_WRITTEN PROBLEM_.
Select every line holding the word "part" and copy it.

================

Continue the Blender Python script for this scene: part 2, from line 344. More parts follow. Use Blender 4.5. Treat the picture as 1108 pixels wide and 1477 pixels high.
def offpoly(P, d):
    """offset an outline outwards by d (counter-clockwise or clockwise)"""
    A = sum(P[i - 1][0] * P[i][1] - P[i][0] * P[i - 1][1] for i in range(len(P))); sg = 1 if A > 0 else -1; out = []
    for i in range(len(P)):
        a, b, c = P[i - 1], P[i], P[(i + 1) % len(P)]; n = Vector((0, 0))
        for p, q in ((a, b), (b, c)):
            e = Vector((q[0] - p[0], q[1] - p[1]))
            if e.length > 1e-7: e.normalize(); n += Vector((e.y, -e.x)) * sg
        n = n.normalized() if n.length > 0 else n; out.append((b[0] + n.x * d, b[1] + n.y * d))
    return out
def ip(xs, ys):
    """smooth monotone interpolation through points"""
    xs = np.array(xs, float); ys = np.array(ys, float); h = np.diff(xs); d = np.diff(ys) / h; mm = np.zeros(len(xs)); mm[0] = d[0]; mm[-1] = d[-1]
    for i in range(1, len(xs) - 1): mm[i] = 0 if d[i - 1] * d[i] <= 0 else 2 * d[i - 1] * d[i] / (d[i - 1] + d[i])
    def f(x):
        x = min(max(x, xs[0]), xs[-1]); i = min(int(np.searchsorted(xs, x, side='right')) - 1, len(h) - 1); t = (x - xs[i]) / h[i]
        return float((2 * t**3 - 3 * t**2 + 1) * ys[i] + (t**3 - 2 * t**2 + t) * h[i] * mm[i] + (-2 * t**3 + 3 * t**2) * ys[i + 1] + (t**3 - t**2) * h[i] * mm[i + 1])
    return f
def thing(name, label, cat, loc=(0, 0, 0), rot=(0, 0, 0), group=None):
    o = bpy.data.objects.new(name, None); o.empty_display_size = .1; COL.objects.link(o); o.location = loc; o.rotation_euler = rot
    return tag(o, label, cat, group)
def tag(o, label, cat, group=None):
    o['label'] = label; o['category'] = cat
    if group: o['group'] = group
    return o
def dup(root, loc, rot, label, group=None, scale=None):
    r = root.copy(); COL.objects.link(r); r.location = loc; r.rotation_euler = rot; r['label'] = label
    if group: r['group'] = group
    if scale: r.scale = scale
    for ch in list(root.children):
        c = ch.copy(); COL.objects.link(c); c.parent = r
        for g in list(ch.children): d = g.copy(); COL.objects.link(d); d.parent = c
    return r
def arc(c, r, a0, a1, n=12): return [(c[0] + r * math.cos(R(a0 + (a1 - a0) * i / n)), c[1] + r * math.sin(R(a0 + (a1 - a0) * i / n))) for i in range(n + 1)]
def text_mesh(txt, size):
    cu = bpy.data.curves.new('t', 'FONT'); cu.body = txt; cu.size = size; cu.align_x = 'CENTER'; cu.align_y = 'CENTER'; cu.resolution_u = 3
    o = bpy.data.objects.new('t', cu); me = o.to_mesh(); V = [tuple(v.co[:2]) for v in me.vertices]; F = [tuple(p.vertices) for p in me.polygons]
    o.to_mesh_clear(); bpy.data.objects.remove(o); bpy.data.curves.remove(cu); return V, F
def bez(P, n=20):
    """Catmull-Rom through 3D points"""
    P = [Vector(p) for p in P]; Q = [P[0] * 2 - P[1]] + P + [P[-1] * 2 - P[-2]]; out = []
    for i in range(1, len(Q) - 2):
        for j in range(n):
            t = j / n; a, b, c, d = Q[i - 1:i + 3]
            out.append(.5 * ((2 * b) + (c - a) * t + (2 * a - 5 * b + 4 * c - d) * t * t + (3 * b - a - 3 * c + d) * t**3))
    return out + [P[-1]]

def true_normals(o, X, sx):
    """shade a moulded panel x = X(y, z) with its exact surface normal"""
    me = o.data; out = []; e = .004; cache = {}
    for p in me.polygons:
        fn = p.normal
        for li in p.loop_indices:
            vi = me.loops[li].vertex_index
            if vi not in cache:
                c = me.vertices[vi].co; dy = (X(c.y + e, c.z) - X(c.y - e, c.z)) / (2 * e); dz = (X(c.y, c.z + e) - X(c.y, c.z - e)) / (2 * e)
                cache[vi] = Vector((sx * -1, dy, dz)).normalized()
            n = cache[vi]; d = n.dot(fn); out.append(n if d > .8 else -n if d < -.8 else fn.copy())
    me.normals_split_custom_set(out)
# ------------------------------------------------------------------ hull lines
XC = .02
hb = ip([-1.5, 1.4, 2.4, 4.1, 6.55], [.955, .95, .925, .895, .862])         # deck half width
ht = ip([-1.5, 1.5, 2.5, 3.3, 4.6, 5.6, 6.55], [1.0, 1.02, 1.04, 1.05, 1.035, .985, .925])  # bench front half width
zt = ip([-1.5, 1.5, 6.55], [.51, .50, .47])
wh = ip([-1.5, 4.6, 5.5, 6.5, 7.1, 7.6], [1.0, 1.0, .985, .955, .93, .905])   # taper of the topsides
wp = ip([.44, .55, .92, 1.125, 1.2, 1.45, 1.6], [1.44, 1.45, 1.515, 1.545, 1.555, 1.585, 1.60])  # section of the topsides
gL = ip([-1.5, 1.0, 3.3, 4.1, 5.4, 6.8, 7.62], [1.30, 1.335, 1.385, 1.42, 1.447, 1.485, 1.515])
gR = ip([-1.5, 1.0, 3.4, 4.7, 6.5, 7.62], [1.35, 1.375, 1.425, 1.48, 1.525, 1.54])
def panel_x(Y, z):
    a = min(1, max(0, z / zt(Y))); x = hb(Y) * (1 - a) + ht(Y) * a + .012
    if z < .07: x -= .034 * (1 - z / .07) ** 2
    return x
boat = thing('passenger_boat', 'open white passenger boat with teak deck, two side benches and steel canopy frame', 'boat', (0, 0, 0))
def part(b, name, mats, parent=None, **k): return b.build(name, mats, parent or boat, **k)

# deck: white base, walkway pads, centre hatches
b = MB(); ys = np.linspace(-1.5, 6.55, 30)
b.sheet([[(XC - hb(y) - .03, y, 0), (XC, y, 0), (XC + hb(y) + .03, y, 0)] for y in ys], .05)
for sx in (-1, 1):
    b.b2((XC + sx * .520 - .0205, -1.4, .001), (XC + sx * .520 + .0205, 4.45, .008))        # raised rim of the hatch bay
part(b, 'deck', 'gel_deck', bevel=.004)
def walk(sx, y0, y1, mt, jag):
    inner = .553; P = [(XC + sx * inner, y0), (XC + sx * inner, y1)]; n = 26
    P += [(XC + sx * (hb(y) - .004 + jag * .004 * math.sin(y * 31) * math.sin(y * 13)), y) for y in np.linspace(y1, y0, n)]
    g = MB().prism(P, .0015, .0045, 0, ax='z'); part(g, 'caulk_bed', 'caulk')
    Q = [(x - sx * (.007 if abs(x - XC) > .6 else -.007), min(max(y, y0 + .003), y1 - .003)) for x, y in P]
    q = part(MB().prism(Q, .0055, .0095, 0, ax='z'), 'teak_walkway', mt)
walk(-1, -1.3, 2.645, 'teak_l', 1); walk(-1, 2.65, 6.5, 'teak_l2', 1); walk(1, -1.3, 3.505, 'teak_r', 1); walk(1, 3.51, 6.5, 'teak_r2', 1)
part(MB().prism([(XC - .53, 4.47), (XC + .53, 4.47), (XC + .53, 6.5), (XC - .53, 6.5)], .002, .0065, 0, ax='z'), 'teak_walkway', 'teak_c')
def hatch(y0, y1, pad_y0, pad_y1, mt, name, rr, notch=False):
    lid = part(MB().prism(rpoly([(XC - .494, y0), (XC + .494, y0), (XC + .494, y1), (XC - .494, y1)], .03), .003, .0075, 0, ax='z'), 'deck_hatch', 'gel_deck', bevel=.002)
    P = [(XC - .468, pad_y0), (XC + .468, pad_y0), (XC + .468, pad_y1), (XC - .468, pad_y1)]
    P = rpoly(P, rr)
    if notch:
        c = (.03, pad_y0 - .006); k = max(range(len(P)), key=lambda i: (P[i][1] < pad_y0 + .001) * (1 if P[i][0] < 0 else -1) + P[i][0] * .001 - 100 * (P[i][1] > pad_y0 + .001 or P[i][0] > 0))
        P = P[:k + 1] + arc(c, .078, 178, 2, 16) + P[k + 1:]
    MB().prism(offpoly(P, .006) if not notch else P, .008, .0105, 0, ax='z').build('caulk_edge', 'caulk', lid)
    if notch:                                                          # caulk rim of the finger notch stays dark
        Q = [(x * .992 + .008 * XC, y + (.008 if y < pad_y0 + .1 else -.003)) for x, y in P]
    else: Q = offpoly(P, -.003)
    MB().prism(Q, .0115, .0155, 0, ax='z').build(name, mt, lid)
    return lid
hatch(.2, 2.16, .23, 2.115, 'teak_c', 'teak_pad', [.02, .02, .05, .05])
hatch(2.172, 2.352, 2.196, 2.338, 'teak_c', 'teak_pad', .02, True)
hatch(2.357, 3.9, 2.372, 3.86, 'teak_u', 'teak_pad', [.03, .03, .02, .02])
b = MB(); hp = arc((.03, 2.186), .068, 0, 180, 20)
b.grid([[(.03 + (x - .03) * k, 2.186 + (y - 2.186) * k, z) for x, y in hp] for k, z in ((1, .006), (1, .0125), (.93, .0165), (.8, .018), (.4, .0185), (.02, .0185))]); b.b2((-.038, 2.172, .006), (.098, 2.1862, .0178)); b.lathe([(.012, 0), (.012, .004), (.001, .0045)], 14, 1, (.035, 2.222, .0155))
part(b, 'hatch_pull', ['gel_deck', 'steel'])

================

_EXERCISE SOLUTION_.
Continue the Blender Python script for this scene: part 2, from line 344. More parts follow. Use Blender 4.5. Treat the picture as 1108 pixels wide and 1477 pixels high.
def part(b, name, mats, parent=None, **k): return b.build(name, mats, parent or boat, **k)
part(b, 'deck', 'gel_deck', bevel=.004)
    g = MB().prism(P, .0015, .0045, 0, ax='z'); part(g, 'caulk_bed', 'caulk')
    q = part(MB().prism(Q, .0055, .0095, 0, ax='z'), 'teak_walkway', mt)
part(MB().prism([(XC - .53, 4.47), (XC + .53, 4.47), (XC + .53, 6.5), (XC - .53, 6.5)], .002, .0065, 0, ax='z'), 'teak_walkway', 'teak_c')
    lid = part(MB().prism(rpoly([(XC - .494, y0), (XC + .494, y0), (XC + .494, y1), (XC - .494, y1)], .03), .003, .0075, 0, ax='z'), 'deck_hatch', 'gel_deck', bevel=.002)
part(b, 'hatch_pull', ['gel_deck', 'steel'])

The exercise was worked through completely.